Saturday, August 25, 2007

Bush-bashing

Out the house before the kids woke up. Of course I knew the chances of getting Greenish Warbler for the patch list today were vanishingly small, but even so I was mildly disappointed when I tape-lured greenish call at the Mill Garden and nothing popped out of the bushes. In fact, nothing at all popped out of the bushes - not just 'a little bit quiet for the time of year' but 'totally dead, rotten, buried and reincarnated as a small stoat'. Eventually picked up some Winter Wrens, European Robins, Chaffinches etc., but hard going. A Northern Wheatear at the clifftops was a wee bit of encouragement (second one this year!).

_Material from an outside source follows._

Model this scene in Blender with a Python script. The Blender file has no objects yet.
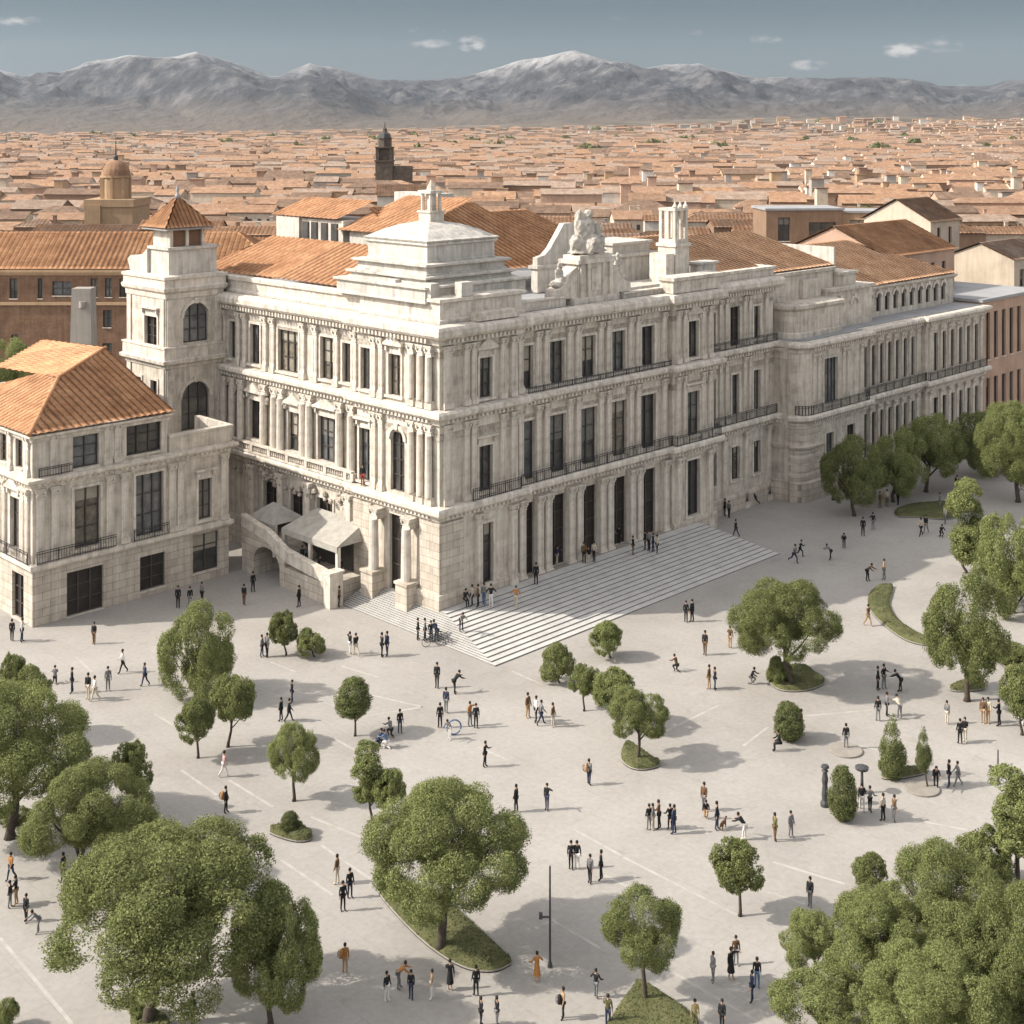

Not a seawatch day (aside from the westerly breeze, I was keen to get up to the Secret Garden and allotments), but I thought I'd look out to sea long enough to get a Sooty Shearwater, then go. TWO minutes later, one flew nonchalently past, going south at 800 m. I reckoned that, even for me, a 2 min seawatch was a bit weedy, so I gave it another 13 min (!!), getting 108 Northern Gannets going north ( = 432/h), 12 Black-legged Kittiwakes, 1 Red-throated Diver north (the exception that disproves the rule), and 1 Common Scoter north.

As I said, I was eager to get up to the Secret Garden, but predictably I needn't have bothered. 1 Willow Warbler in the allotments was the only potential migrant. But by way of a bit of a change, I found, photographed and ate this Short-tailed Vole Microtus agrestis.

Note the short tail.

2 comments:

John said...

Have you discovered you live in the great shrew burial ground? Is your patch simply littered with wee mammal corpses or do you have some special dead rodent sensing equipment? The corpses appear to be intact, so probably not the work of predators...maybe they succumbed to old age? Or were crushed under tires? Trod upon? And you find all these corpses while seawatching, between flurries of Sooty Shearwaters... perhaps an investigation is in order here...was it only birds he had in that secret freezer?

Martin said...

I think I'm just the Grim Reaper for small mammals. I touch their hearts and they die. Or something. Maybe if I spent less time scanning the ground for corpses I'd see more birds!